Given material.
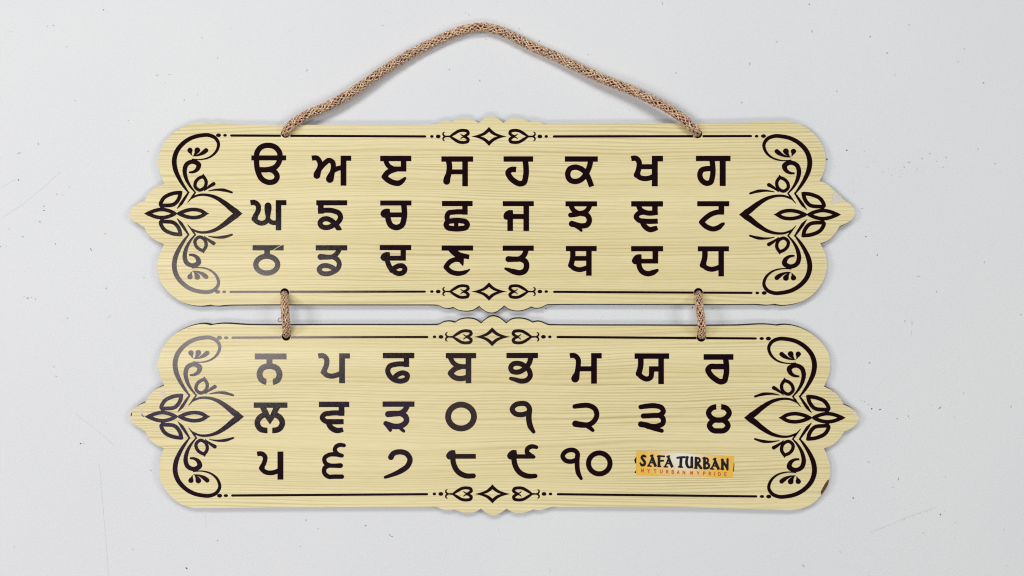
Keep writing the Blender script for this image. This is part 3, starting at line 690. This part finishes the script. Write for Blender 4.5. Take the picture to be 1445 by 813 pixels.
def border(parent, x0, y0, x1, y1, wd, hole=None):
    segs = [(x0, x1)] if hole is None else [(x0, hole - HR - 0.3), (hole + HR + 0.3, x1)]
    loops = []
    f = lambda x: y0 + (y1 - y0) * (x - x0) / (x1 - x0)
    for a, b in segs:
        l = [(a, f(a) + wd / 2), (b, f(b) + wd / 2)]
        if b == x1: l += [(b + wd * .45, f(b) + wd*.25), (b + wd * .45, f(b) - wd*.25)]
        l += [(b, f(b) - wd / 2), (a, f(a) - wd / 2)]
        if a == x0: l += [(a - wd * .45, f(a) - wd*.25), (a - wd * .45, f(a) + wd*.25)]
        loops.append(l)
    flat('border_line', loops, PRINT, M_ink, parent)
def spot(parent, x, y, rx, ry):
    flat('border_dot', [[(x + rx*math.cos(t), y + ry*math.sin(t)) for t in np.linspace(0, 2*math.pi, 25)[:-1]]], PRINT, M_ink, parent)

# ------------------------------------------------------------------ upper board
ub = thing('letter_board', at(694.5, 302, 0), 'upper pale wooden board printed with three full rows of eight dark Gurmukhi letters', 'board', 'scalloped letter boards strung together')
ub.location.z = UNDER
board_panel(UPPER, HOLES_U, ub, wood_material('pale_oak_laminate', (0.31, 0.17, 0)), -1.5)
for nm, z, code in LETTERS_U: mark('letter', code, z, ub, 'printed Gurmukhi letter ' + nm)
flourish(ub, 341.9, 204.0, 188.5, 414.4, 'flourish at the left end with scrolls and a heart')
flourish(ub, 1043.2, 1186.1, 189.9, 415.9, 'flourish at the right end with scrolls and a heart')
ornament(ub, 690.1, 192.6, 1, 1, 'top'); ornament(ub, 690.1, 411.5, 1.0, 0.965, 'bottom')
border(ub, 326.2, 191.3, 600.0, 192.6, 3.3, HOLES_U[0][0]); border(ub, 781.5, 192.6, 1059.8, 192.1, 3.3, HOLES_U[1][0])
border(ub, 325.2, 411.9, 599.5, 411.6, 3.1, HOLES_U[2][0]); border(ub, 782, 411.9, 1060.5, 413.4, 3.2, HOLES_U[3][0])
for x, y in ((308.3, 190.9), (1077.4, 192.1), (307.0, 411.9), (1078.4, 413.5)): spot(ub, x, y, 3.5, 2.6)
for x, y in ((317.5, 191.0), (1067.7, 192.3), (316.3, 411.9), (1068.6, 413.5)): spot(ub, x, y, 2.6, 2.0)
flat('tape_scrap', [[(1176.0, 271.0), (1179.2, 272.2), (1183.5, 276.0), (1188.6, 281.6), (1189.2, 284.5), (1180, 286.5), (1173.2, 288.3), (1174.4, 280)]], FACE + 0.00022, M_tape, ub, 'scrap of milky clear tape at the right edge')

# ------------------------------------------------------------------ lower board
lb = thing('letter_board', at(698, 588, 0), 'lower pale wooden board printed with letters and numerals, yellow sticker near its bottom right', 'board', 'scalloped letter boards strung together')
lb.location.z = UNDER
board_panel(LOWER, HOLES_L, lb, wood_material('pale_oak_laminate_second', (-0.42, 0.66, 0)), 1.7)
for nm, z, code in LETTERS_L: mark('letter', code, z, lb, 'printed Gurmukhi letter ' + nm)
for nm, z, code in NUMERALS: mark('numeral', code, z, lb, 'printed Gurmukhi numeral ' + nm)
flourish(lb, 343.9, 204.8, 474.2, 701.9, 'flourish at the left end with scrolls and a heart')
flourish(lb, 1050.2, 1192.6, 475.9, 703.3, 'flourish at the right end with scrolls and a heart')
ornament(lb, 694.5, 475.4, 1.008, 1.0, 'top'); ornament(lb, 694.9, 697.1, 1.015, 1.0, 'bottom')
border(lb, 327.8, 476.5, 603.0, 475.6, 3.2, HOLES_L[0][0]); border(lb, 786.8, 475.7, 1066.5, 477.7, 3.3, HOLES_L[1][0])
border(lb, 327.6, 699.3, 602.7, 697.5, 3.3); border(lb, 787.2, 697.5, 1067.2, 700.6, 3.3)
for x, y in ((309.6, 476.7), (1084.3, 477.9), (309.9, 699.6), (1084.8, 700.8)): spot(lb, x, y, 3.6, 2.7)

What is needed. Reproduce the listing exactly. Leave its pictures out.

Solved exercise.
Keep writing the Blender script for this image. This is part 3, starting at line 690. This part finishes the script. Write for Blender 4.5. Take the picture to be 1445 by 813 pixels.
def border(parent, x0, y0, x1, y1, wd, hole=None):
    segs = [(x0, x1)] if hole is None else [(x0, hole - HR - 0.3), (hole + HR + 0.3, x1)]
    loops = []
    f = lambda x: y0 + (y1 - y0) * (x - x0) / (x1 - x0)
    for a, b in segs:
        l = [(a, f(a) + wd / 2), (b, f(b) + wd / 2)]
        if b == x1: l += [(b + wd * .45, f(b) + wd*.25), (b + wd * .45, f(b) - wd*.25)]
        l += [(b, f(b) - wd / 2), (a, f(a) - wd / 2)]
        if a == x0: l += [(a - wd * .45, f(a) - wd*.25), (a - wd * .45, f(a) + wd*.25)]
        loops.append(l)
    flat('border_line', loops, PRINT, M_ink, parent)
def spot(parent, x, y, rx, ry):
    flat('border_dot', [[(x + rx*math.cos(t), y + ry*math.sin(t)) for t in np.linspace(0, 2*math.pi, 25)[:-1]]], PRINT, M_ink, parent)

# ------------------------------------------------------------------ upper board
ub = thing('letter_board', at(694.5, 302, 0), 'upper pale wooden board printed with three full rows of eight dark Gurmukhi letters', 'board', 'scalloped letter boards strung together')
ub.location.z = UNDER
board_panel(UPPER, HOLES_U, ub, wood_material('pale_oak_laminate', (0.31, 0.17, 0)), -1.5)
for nm, z, code in LETTERS_U: mark('letter', code, z, ub, 'printed Gurmukhi letter ' + nm)
flourish(ub, 341.9, 204.0, 188.5, 414.4, 'flourish at the left end with scrolls and a heart')
flourish(ub, 1043.2, 1186.1, 189.9, 415.9, 'flourish at the right end with scrolls and a heart')
ornament(ub, 690.1, 192.6, 1, 1, 'top'); ornament(ub, 690.1, 411.5, 1.0, 0.965, 'bottom')
border(ub, 326.2, 191.3, 600.0, 192.6, 3.3, HOLES_U[0][0]); border(ub, 781.5, 192.6, 1059.8, 192.1, 3.3, HOLES_U[1][0])
border(ub, 325.2, 411.9, 599.5, 411.6, 3.1, HOLES_U[2][0]); border(ub, 782, 411.9, 1060.5, 413.4, 3.2, HOLES_U[3][0])
for x, y in ((308.3, 190.9), (1077.4, 192.1), (307.0, 411.9), (1078.4, 413.5)): spot(ub, x, y, 3.5, 2.6)
for x, y in ((317.5, 191.0), (1067.7, 192.3), (316.3, 411.9), (1068.6, 413.5)): spot(ub, x, y, 2.6, 2.0)
flat('tape_scrap', [[(1176.0, 271.0), (1179.2, 272.2), (1183.5, 276.0), (1188.6, 281.6), (1189.2, 284.5), (1180, 286.5), (1173.2, 288.3), (1174.4, 280)]], FACE + 0.00022, M_tape, ub, 'scrap of milky clear tape at the right edge')

# ------------------------------------------------------------------ lower board
lb = thing('letter_board', at(698, 588, 0), 'lower pale wooden board printed with letters and numerals, yellow sticker near its bottom right', 'board', 'scalloped letter boards strung together')
lb.location.z = UNDER
board_panel(LOWER, HOLES_L, lb, wood_material('pale_oak_laminate_second', (-0.42, 0.66, 0)), 1.7)
for nm, z, code in LETTERS_L: mark('letter', code, z, lb, 'printed Gurmukhi letter ' + nm)
for nm, z, code in NUMERALS: mark('numeral', code, z, lb, 'printed Gurmukhi numeral ' + nm)
flourish(lb, 343.9, 204.8, 474.2, 701.9, 'flourish at the left end with scrolls and a heart')
flourish(lb, 1050.2, 1192.6, 475.9, 703.3, 'flourish at the right end with scrolls and a heart')
ornament(lb, 694.5, 475.4, 1.008, 1.0, 'top'); ornament(lb, 694.9, 697.1, 1.015, 1.0, 'bottom')
border(lb, 327.8, 476.5, 603.0, 475.6, 3.2, HOLES_L[0][0]); border(lb, 786.8, 475.7, 1066.5, 477.7, 3.3, HOLES_L[1][0])
border(lb, 327.6, 699.3, 602.7, 697.5, 3.3); border(lb, 787.2, 697.5, 1067.2, 700.6, 3.3)
for x, y in ((309.6, 476.7), (1084.3, 477.9), (309.9, 699.6), (1084.8, 700.8)): spot(lb, x, y, 3.6, 2.7)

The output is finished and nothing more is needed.